Not as fun as the other definitions. I'm surprised it's equations still, i'd have thought FEA would give better results, and certainly allow for iterative optimisation of a design, but hey, i'm a software guy, and every problem looks like a computing problem to me!

The problem is that viscoelastic materials change their properties strongly with frequency. This means that the conventional FEA approach of obtaining frequency response functions via modal analysis isn't applicable because the modes are different at each frequency. Predicting the response at a single frequency is straightforward but for a realistic geometry like a speaker cabinet this would require far too much computer time to calculate at many frequencies in order to assemble frequency response functions. One needs to get fancy and approximate a bit for lightly damped structures in order to bring the required computer resource down to something practical for realistic problems.
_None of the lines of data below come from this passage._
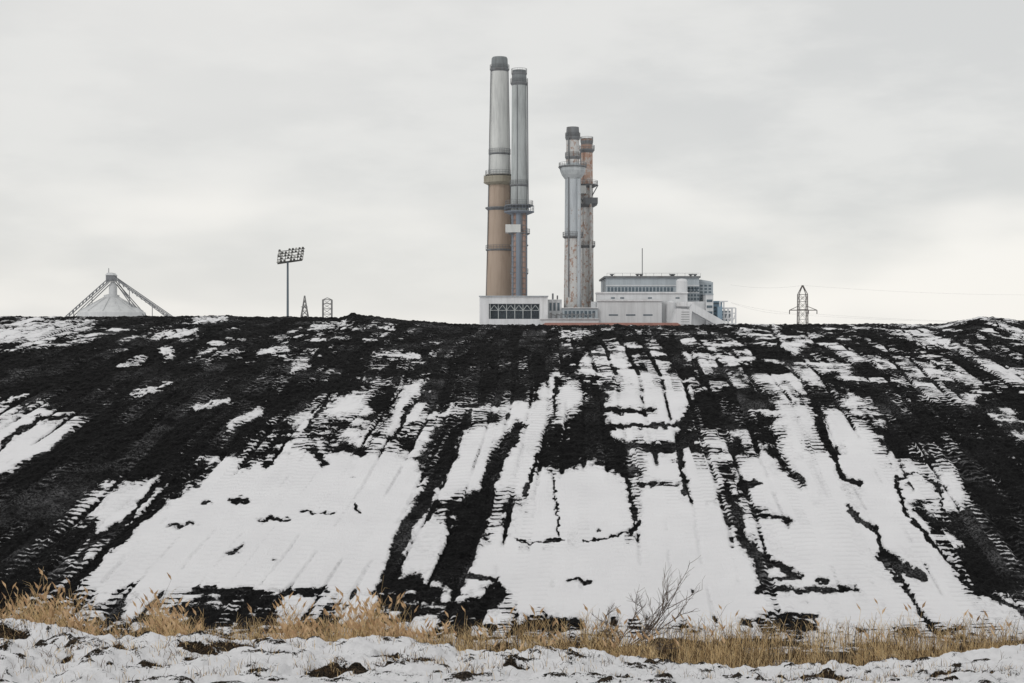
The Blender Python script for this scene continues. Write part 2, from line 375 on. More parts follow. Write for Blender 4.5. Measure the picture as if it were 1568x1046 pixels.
def weathered(name,base,stain,amt=.5,scale=.3,vert=.12,rough=.7,speck=None,spamt=.5,spscale=1.2):
    m,nt,b=mat(name)
    n1=NZ(nt,coords(nt,1,1,vert),scale*3,5,.65)
    c=MIX(nt,M(nt,'MULTIPLY',SM(nt,n1,.42,.68),amt),base,stain)
    if speck:
        n3=NZ(nt,coords(nt,1,1,.8),spscale,5,.75)
        c=MIX(nt,SM(nt,n3,.62-spamt*.2,.68-spamt*.2,0,.85),c,speck)
    n2=NZ(nt,coords(nt),.12,3); c=MIX(nt,SM(nt,n2,.3,.7,0,.2),c,tuple(x*.7 for x in base))
    L(nt,c,b.inputs['Base Color']); b.inputs['Roughness'].default_value=rough; b.inputs['Specular IOR Level'].default_value=.25
    return m
conc=weathered('stack_concrete',srgb(198,200,198),srgb(165,167,167),.7)
tan=weathered('stack_tan',srgb(166,150,136),srgb(146,130,116),.7)
grey=weathered('stack_grey',srgb(168,173,173),srgb(128,131,132),.7)
dark=weathered('stack_cap',srgb(126,131,133),srgb(85,86,88),.6)
steel=weathered('steel_grey',srgb(118,121,124),srgb(88,84,82),.6)
rustw=weathered('rust_white',srgb(194,195,194),srgb(165,164,162),.5,speck=srgb(148,112,92),spamt=.5,spscale=1.0)
rusth=weathered('rust_heavy',srgb(176,150,136),srgb(138,92,74),.8,speck=srgb(186,184,181),spamt=.6,spscale=1.0)
blueg=weathered('stack_bluegrey',srgb(180,186,190),srgb(150,156,161),.7,speck=srgb(140,122,110),spamt=.1)
rustp=weathered('rust_pipe',srgb(152,130,120),srgb(120,94,82),.7)
bluep=weathered('blue_pipe',srgb(124,132,142),srgb(98,104,114),.5)

def EV(d):
    u=d/F; return (lambda px:(px-CX)*u),(lambda py:EYE+(CY-py)*u),u
# --- stack A
x,z,u=EV(412); a=MB(); cx=x(765)
P=lambda *l:[(r*u,z(py) if py is not None else 0) for r,py in l]
a.lathe(cx,412,[(24.5*u,0),(21.5*u,z(455)),(16.6*u,z(280))],1,48,False)
a.lathe(cx,412,P((16.6,280),(15,235),(13,106)),0,48,False)
a.lathe(cx,412,P((13.3,106),(12.6,98),(12.2,90),(11,88),(9,88),(9,92)),2,48)
for py,R in((106,15),(235,17),(382,21.5)): a.platform(cx,412,12.5*u if py<200 else R*u-1,R*u,z(py),3)
a.platform(cx,412,16*u,24.5*u,z(279),4,h=1.9); a.lathe(cx,412,P((24,279),(24,271),(23.4,271)),4,36,False)
a.platform(cx,412,15*u,22*u,z(268),3)
a.platform(cx,412,17*u,22*u,z(318),3,0)
for s_ in (-1,1): a.beam((cx+s_*13.2*u,412-1.2,z(108)),(cx+s_*20*u,412-1.5,z(455)),.25,3)
a.obj('smokestack',[conc,tan,dark,steel,weathered('platform_tan',srgb(150,145,132),srgb(110,100,88))])
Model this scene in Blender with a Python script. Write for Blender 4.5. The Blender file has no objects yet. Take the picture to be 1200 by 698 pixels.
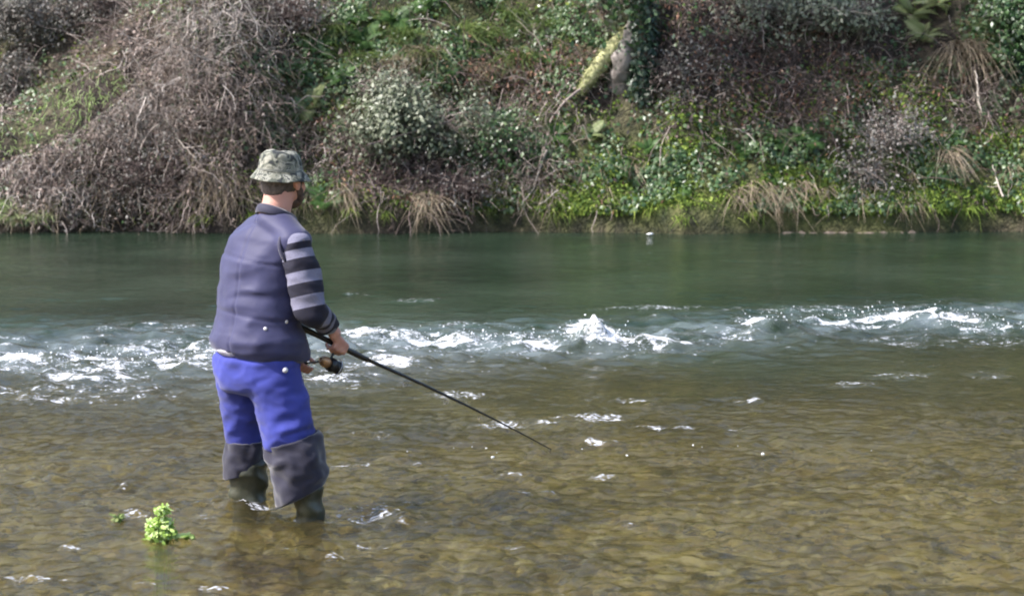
import bpy, math, random
import numpy as np
from mathutils import Vector, Matrix, noise as mnoise

# ------------------------------------------------------------------ scene, camera, sky, sun, exposure
SC = bpy.context.scene
COL = SC.collection
rng = np.random.default_rng(7)
random.seed(7)
CAMH = 1.7
FPX = 2200.0                       # focal length in photograph pixels (1200 wide)
TILT = math.atan(247.0 / FPX)      # camera looks down
cam = bpy.data.cameras.new('camera')
cam.sensor_width = 36.0
cam.lens = FPX / 1200.0 * 36.0
cam.clip_start = 0.1
cam.clip_end = 500.0
camo = bpy.data.objects.new('camera', cam)
COL.objects.link(camo)
camo.location = (0, 0, CAMH)
camo.rotation_euler = (math.pi / 2 - TILT, 0, 0)
SC.camera = camo
cam.dof.use_dof = True
cam.dof.focus_distance = 8.2
cam.dof.aperture_fstop = 5.6

SUN_EL = math.radians(47)
SUN_AZ = math.radians(254)         # clockwise from +Y : from the left, a little behind the camera
world = bpy.data.worlds.new('World')
SC.world = world
world.use_nodes = True
wn = world.node_tree.nodes
wl = world.node_tree.links
wn.clear()
sky = wn.new('ShaderNodeTexSky')
sky.sky_type = 'NISHITA'
sky.sun_disc = False
sky.sun_elevation = SUN_EL
sky.sun_rotation = SUN_AZ
sky.dust_density = 3.0
bg = wn.new('ShaderNodeBackground')
bg.inputs['Strength'].default_value = 0.15
wo = wn.new('ShaderNodeOutputWorld')
wl.new(sky.outputs[0], bg.inputs[0])
wl.new(bg.outputs[0], wo.inputs[0])
sun = bpy.data.lights.new('sun', 'SUN')
sun.energy = 4.2
sun.angle = math.radians(0.6)
sun.color = (1.0, 0.945, 0.93)
suno = bpy.data.objects.new('sun', sun)
COL.objects.link(suno)
sd = Vector((math.sin(SUN_AZ) * math.cos(SUN_EL), math.cos(SUN_AZ) * math.cos(SUN_EL), math.sin(SUN_EL)))
suno.rotation_euler = (-sd).to_track_quat('-Z', 'Y').to_euler()
suno.location = (-10, -5, 20)
SC.view_settings.view_transform = 'Standard'
SC.view_settings.look = 'None'
SC.view_settings.gamma = 1.0
SC.view_settings.exposure = 1.15
SC.render.engine = 'CYCLES'
SC.cycles.filter_width = 1.9
SC.cycles.max_bounces = 6
SC.cycles.diffuse_bounces = 2
SC.cycles.glossy_bounces = 2
SC.cycles.transmission_bounces = 4
SC.cycles.transparent_max_bounces = 6
SC.cycles.sample_clamp_indirect = 4.0
SC.cycles.caustics_reflective = False
SC.cycles.caustics_refractive = True

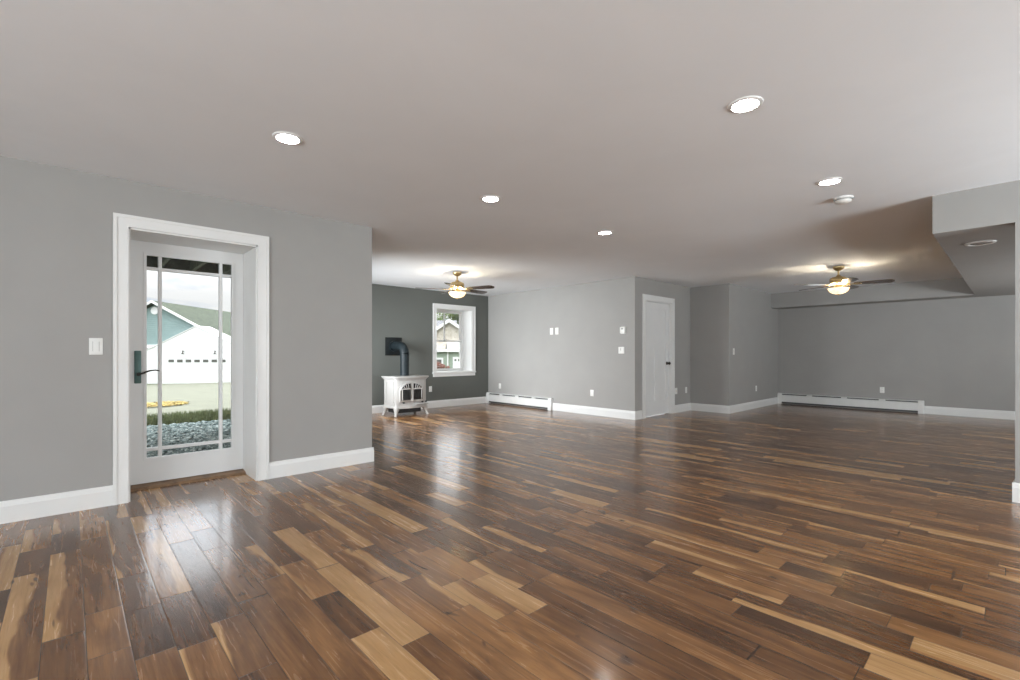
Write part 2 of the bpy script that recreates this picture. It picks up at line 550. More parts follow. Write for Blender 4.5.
for xx in (0.567, 1.021):
    mb.box(xx - 0.013, xx + 0.013, YD + 0.002, YD + 0.043, gz0, gz1, bev=0.004)
for zz in (0.313, 1.850):
    mb.box(g0, g1, YD + 0.003, YD + 0.042, zz - 0.013, zz + 0.013, bev=0.004)
mb.build('muntin_grille', DOORW, door)
MB().box(g0 - 0.005, g1 + 0.005, YD + 0.020, YD + 0.025, gz0 - 0.005, gz1 + 0.005).build('glass_pane', GLASS, door)
mb = MB()
mb.box(0.392, 0.438, YD - 0.012, YD, 0.878, 1.152, bev=0.005)
esc = mb.build('lock_plate', TEALM, door, smooth=True)
mb = MB()
mb.lathe([(0.0, 0), (0.014, 0), (0.014, 0.035), (0.009, 0.04), (0.0, 0.04)], 16, Matrix.Translation((0.418, YD - 0.012, 0.955)) @ Matrix.Rotation(R(90), 4, 'X'))
mb.tube([(0.418, YD - 0.045, 0.955), (0.45, YD - 0.052, 0.966), (0.49, YD - 0.05, 0.984), (0.53, YD - 0.05, 0.988), (0.556, YD - 0.05, 0.980)], [0.008, 0.008, 0.007, 0.006, 0.005], 10)
mb.build('lever_handle', BRONZE, esc, smooth=True)
WOODSILL = simple('oak_threshold', (0.20, 0.12, 0.065), 0.45, var=0.35, vscale=20)
mb = MB()
mb.prism([(YD - 0.09, 0.0), (YD - 0.09, 0.006), (YD - 0.07, 0.020), (YD, 0.030), (T, 0.030), (T, 0.0)], D0 + 0.012, D1 - 0.012, 'x')
mb.build('threshold', WOODSILL, door)

# ------------------------------------------------------------------ window in the accent wall
mb = MB()
casing(mb, W0, W1, WZ0, WZ1, AY, w=0.088)
mb.box(W0 - 0.10, W1 + 0.10, AY - 0.035, AY + 0.02, WZ0 - 0.03, WZ0 + 0.002, bev=0.006)
mb.box(W0 - 0.085, W1 + 0.085, AY - 0.016, AY, WZ0 - 0.095, WZ0 - 0.03, bev=0.004)
struct(mb.build('trim_3', TRIM))
mb = MB()
YW = 8.56
mb.box(W0 - 0.001, W0 + 0.012, AY, 8.70, WZ0, WZ1).box(W1 - 0.012, W1 + 0.001, AY, 8.70, WZ0, WZ1)
mb.box(W0, W1, AY, 8.70, WZ1 - 0.012, WZ1 + 0.001).box(W0, W1, AY, 8.70, WZ0 - 0.001, WZ0 + 0.014)
struct(mb.build('trim_4', TRIM))
mb = MB()
def frame(mb, x0, x1, z0, z1, w, y0, y1):
    mb.box(x0, x0 + w, y0, y1, z0, z1, bev=0.003).box(x1 - w, x1, y0, y1, z0, z1, bev=0.003)
    mb.box(x0 + w, x1 - w, y0, y1, z0, z0 + w, bev=0.003).box(x0 + w, x1 - w, y0, y1, z1 - w, z1, bev=0.003)
wx0, wx1 = W0 + 0.012, W1 - 0.012
frame(mb, wx0, wx1, WZ0 + 0.014, WZ1 - 0.012, 0.018, YW, YW + 0.11)
win = struct(mb.build('window_1', TRIM))
zm = 1.405
mb = MB(); frame(mb, wx0 + 0.018, wx1 - 0.018, WZ0 + 0.032, zm + 0.016, 0.030, YW + 0.012, YW + 0.05)
lo = mb.build('lower_sash', TRIM, win)
MB().box(wx0 + 0.04, wx1 - 0.04, YW + 0.028, YW + 0.033, WZ0 + 0.05, zm - 0.005).build('glass_pane', GLASS, lo)
mb = MB(); frame(mb, wx0 + 0.018, wx1 - 0.018, zm - 0.016, WZ1 - 0.030, 0.030, YW + 0.055, YW + 0.093)
mb.box((wx0 + wx1) / 2 - 0.010, (wx0 + wx1) / 2 + 0.010, YW + 0.058, YW + 0.090, zm + 0.01, WZ1 - 0.05)
up = mb.build('upper_sash', TRIM, win)
MB().box(wx0 + 0.04, wx1 - 0.04, YW + 0.070, YW + 0.075, zm + 0.005, WZ1 - 0.05).build('glass_pane', GLASS, up)
mb = MB()
mb.box(6.03, 6.10, YW + 0.0, YW + 0.03, zm + 0.02, zm + 0.035, bev=0.004)
mb.build('sash_lock', TRIM, lo)

# ------------------------------------------------------------------ panelled door
mb = MB()
casing(mb, K0, K1, 0, KH, DY)
struct(mb.build('trim_5', TRIM))
mb = MB()
mb.box(K0 - 0.001, K0 + 0.014, DY, DY + 0.12, 0, KH).box(K1 - 0.014, K1 + 0.001, DY, DY + 0.12, 0, KH).box(K0, K1, DY, DY + 0.12, KH - 0.014, KH + 0.001)
mb.box(K0 + 0.014, K0 + 0.026, DY + 0.085, DY + 0.12, 0, KH - 0.014).box(K1 - 0.026, K1 - 0.014, DY + 0.085, DY + 0.12, 0, KH - 0.014)
struct(mb.build('trim_6', TRIM))
ky = DY + 0.045
kx0, kx1, kz0, kz1 = K0 + 0.017, K1 - 0.017, 0.012, KH - 0.017
mb = MB()
st = 0.115
mb.box(kx0, kx0 + st, ky, ky + 0.036, kz0, kz1).box(kx1 - st, kx1, ky, ky + 0.036, kz0, kz1)
mb.box(kx0 + st, kx1 - st, ky, ky + 0.036, kz0, 0.28).box(kx0 + st, kx1 - st, ky, ky + 0.036, 1.30, 1.44).box(kx0 + st, kx1 - st, ky, ky + 0.036, kz1 - st, kz1)
kc = (kx0 + kx1) / 2
mb.box(kc - 0.055, kc + 0.055, ky, ky + 0.036, 0.28, 1.30)
mb.box(kx0 + st, kx1 - st, ky + 0.012, ky + 0.030, 0.28, kz1 - st)
d2_ = struct(mb.build('door_2', DOORW))
mb = MB()
MK = Matrix.Translation((kx1 - 0.065, ky, 0.945)) @ Matrix.Rotation(R(90), 4, 'X')
mb.lathe([(0, 0), (0.032, 0), (0.032, 0.006), (0.012, 0.010), (0.012, 0.03), (0.024, 0.036), (0.029, 0.05), (0.024, 0.064), (0, 0.068)], 20, MK)
mb.build('door_knob', BRONZE, d2_, smooth=True)
for zz in (0.25, 1.05, 1.85):
    mb = MB()
    mb.tube([(kx0 - 0.002, ky - 0.005, zz - 0.045), (kx0 - 0.002, ky - 0.005, zz + 0.045)], 0.007, 8)
    mb.build('hinge', BRONZE, d2_)

# ------------------------------------------------------------------ recessed lights
LENS = emitter('led_lens', (1.0, 0.97, 0.92), 65.0)
def recessed(label, loc):
    t = thing('recessed_light', label, 'ceiling light', loc, 0, 'recessed ceiling lights')
    MB().lathe([(0.064, -0.008), (0.068, -0.010), (0.082, -0.006), (0.086, 0.0), (0.064, 0.0)], 40, cap=False).build('trim_ring', TRIM, t, smooth=True)
    MB().lathe([(0.0, -0.0075), (0.045, -0.0072), (0.066, -0.006)], 40, cap=False).build('lens', LENS, t, smooth=True)
    return t
r0 = recessed('lit recessed light in the ceiling in front of the glazed door', (0.97, 3.02, H))
for lab, loc in (('largest lit recessed light, alone in the ceiling nearest the viewer', (2.60, 0.97, H)),
                 ('lit recessed light in the ceiling just beyond the end of the door wall', (2.605, 3.03, H)),
                 ('lit recessed light in the ceiling farthest from the viewer, toward the panelled door', (4.24, 3.033, H)),
                 ('lit recessed light in the ceiling right beside the smoke detector', (4.23, 0.965, H))):
    c = copy_tree(r0)
    c.location = loc
    c['label'] = lab
# unlit can light in the soffit
t = thing('soffit_can_light', 'unlit round can light with wide white ring under the lowered soffit', 'ceiling light', (5.99, 0.215, SZ))
MB().lathe([(0.072, -0.004), (0.078, -0.012), (0.092, -0.012), (0.104, -0.005), (0.106, 0.0), (0.07, 0.0)], 40, cap=False).build('trim_ring', TRIM, t, smooth=True)
GREYM = simple('grey_baffle', (0.30, 0.30, 0.29), 0.5)
MB().lathe([(0.0, -0.016), (0.03, -0.014), (0.055, -0.006), (0.074, -0.002)], 32, cap=False).build('bulb_face', GREYM, t, smooth=True)

# smoke detector
t = thing('smoke_detector', 'white round smoke detector on the ceiling beside a recessed light', 'smoke detector', (4.77, 0.99, H))
MB().lathe([(0.0, -0.012), (0.072, -0.012), (0.074, 0.0)], 36, cap=False).build('mounting_base', TRIM, t, smooth=True)
MB().lathe([(0.0, -0.048), (0.025, -0.048), (0.045, -0.045), (0.056, -0.038), (0.062, -0.026), (0.064, -0.018), (0.058, -0.012), (0.0, -0.012)], 36, cap=False).build('detector_body', PLATE, t, smooth=True)
MB().lathe([(0.0635, -0.024), (0.066, -0.022), (0.0655, -0.017)], 36, cap=False).build('vent_slot', GREYM, t)

# ------------------------------------------------------------------ ceiling fans
def blade_wood():
    m, nt, bs = material('walnut_blade')
    tc = nt.n('ShaderNodeTexCoord').outputs['Object']
    x, y, z = nt.sep(tc)
    f = nt.noise(nt.xyz(nt.m('MULTIPLY', x, 4), nt.m('MULTIPLY', y, 40), z), 1.0, 4, 0.5, 0.5)
    nt.put(bs.inputs['Base Color'], nt.ramp(f, [(0.3, (0.030, 0.017, 0.010)), (0.7, (0.075, 0.040, 0.022))]))
    bs.inputs['Roughness'].default_value = 0.22
    bs.inputs['Coat Weight'].default_value = 0.5
    bs.inputs['Coat Roughness'].default_value = 0.1
    return m
BLADE = blade_wood()
def bowl_material():
    m, nt, bs = material('alabaster_bowl')
    f = nt.noise(nt.pos(), 40, 3)
    nt.put(bs.inputs['Base Color'], (0.62, 0.52, 0.36))
    nt.put(bs.inputs['Emission Color'], nt.ramp(f, [(0.3, (1.0, 0.62, 0.25)), (0.65, (1.0, 0.84, 0.55))]))
    bs.inputs['Emission Strength'].default_value = 1.5
    bs.inputs['Roughness'].default_value = 0.3
    return m
BOWL = bowl_material()
BULB = emitter('warm_bulb', (1.0, 0.84, 0.62), 430.0)
def make_fan(label, loc, rz):
    t = thing('ceiling_fan', label, 'ceiling fan', loc, rz, 'ceiling fans')
    MB().lathe([(0.0, 0.0), (0.072, 0.0), (0.075, -0.012), (0.070, -0.03), (0.055, -0.05), (0.030, -0.064), (0.018, -0.07), (0.0, -0.07)], 32).build('canopy', BRASS, t, smooth=True)
    MB().tube([(0, 0, -0.06), (0, 0, -0.155)], 0.013, 16).build('downrod', BRASS, t, smooth=True)
    MB().lathe([(0.0, -0.13), (0.022, -0.132), (0.034, -0.148), (0.040, -0.155), (0.080, -0.165), (0.106, -0.180), (0.115, -0.198), (0.115, -0.222), (0.104, -0.236), (0.112, -0.242), (0.112, -0.256), (0.085, -0.266), (0.072, -0.285), (0.0, -0.285)], 40).build('motor_housing', BRASS, t, smooth=True)
    ZB = -0.275
    for k in range(5):
        a = 2 * PI * k / 5
        M = Matrix.Rotation(a, 4, 'Z')
        pitch = Matrix.Translation((0, 0, ZB)) @ Matrix.Rotation(R(-12), 4, 'X')
        mb = MB()
        n = 14
        poly = []
        xs = [0.185 + (0.66 - 0.185) * i / n for i in range(n + 1)]
        def hw(x):
            u = (x - 0.185) / 0.475
            w = 0.046 + 0.022 * math.sin(min(u, 0.8) / 0.8 * PI / 2)
            if u > 0.86:
                w *= math.sqrt(max(0.0, 1 - ((u - 0.86) / 0.14) ** 2)) * 0.75 + 0.25 if u < 1 else 0.25
            if u < 0.06: w *= 0.8 + 0.2 * u / 0.06
            return w
        poly = [(x, hw(x)) for x in xs] + [(x, -hw(x)) for x in reversed(xs)]
        mb.prism(poly, -0.0035, 0.0035, 'z', pitch)
        bl = mb.build('blade', BLADE, t)
        bl.rotation_euler = (0, 0, a)
        mb = MB()
        mb.prism([(0.085, 0.016), (0.14, 0.012), (0.19, 0.018), (0.225, 0.036), (0.262, 0.030), (0.285, 0.0), (0.262, -0.030), (0.225, -0.036), (0.19, -0.018), (0.14, -0.012), (0.085, -0.016)], -0.010, -0.004, 'z', pitch, bev=0.0015)
        mb.tube([(0.075, 0, -0.25), (0.10, 0, -0.262), (0.14, 0, ZB - 0.006)], 0.011, 8)
        mb.build('blade_bracket', BRASS, bl)
    mb = MB()
    mb.lathe([(0.0, -0.284), (0.034, -0.284), (0.046, -0.295), (0.046, -0.315), (0.030, -0.325), (0.018, -0.33), (0.018, -0.42), (0.0, -0.42)], 28)
    for k in range(3):
        a = 2 * PI * (k + 0.5) / 3
        ca, sa = math.cos(a), math.sin(a)
        mb.tube([(0.014 * ca, 0.014 * sa, -0.340), (0.05 * ca, 0.05 * sa, -0.345), (0.07 * ca, 0.07 * sa, -0.350)], 0.007, 8)
    fit = mb.build('light_fitter', BRASS, t, smooth=True)
    for k in range(3):
        a = 2 * PI * (k + 0.5) / 3
        M = Matrix.Translation((0.088 * math.cos(a), 0.088 * math.sin(a), -0.353))
        MB().lathe([(0.0, 0.024), (0.012, 0.022), (0.021, 0.010), (0.022, -0.004), (0.014, -0.018), (0.0, -0.024)], 14, M).build('bulb', BULB, fit, smooth=True)
    prof = []
    for i in range(13):
        q = PI / 2 * i / 12
        prof.append((0.132 * math.cos(q) + 0.0, -0.335 - 0.085 * math.sin(q)))
    prof[-1] = (0.0, prof[-1][1])
    outer = prof
    inner = [(max(0, r - 0.006), z + 0.006) for r, z in reversed(prof[:-1])]
    rim = [(0.139, -0.330), (0.139, -0.336)]
    MB().lathe(inner[-1:] + rim + outer, 40, cap=False).build('glass_bowl', BOWL, t, smooth=True)
    MB().lathe([(0.0, -0.418), (0.016, -0.419), (0.014, -0.430), (0.006, -0.440), (0.0, -0.444)], 16).build('finial', BRASS, t, smooth=True)
    return t
fan = make_fan('lit brass ceiling fan hanging before the dark wall with the window', (4.56, 6.13, H), 0.0)
fan.rotation_euler = (0, 0, R(46.97 - 90 + 48))
fan2 = copy_tree(fan)
fan2.location = (8.456, 1.814, H)
fan2.rotation_euler = (0, 0, R(46.97 - 90 - 37))
fan2['label'] = 'lit brass ceiling fan hanging before the far grey wall with the low soffit'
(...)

Very few FEA packages implement something suitable and so in the real world engineers tend to use less direct approaches extrapolating results from simpler geometries like beams.
 
I’d be looking at Valcromat for both speakers and plinths, it’s incredibly dense and can be worked like MDF and finished really beautifully.

others might have more experience of it, but the weight and density impressed me!

That's what my stand uses for one of the layers in the shelves. Valchromat, cork & birch ply shelving in a Walnut frame.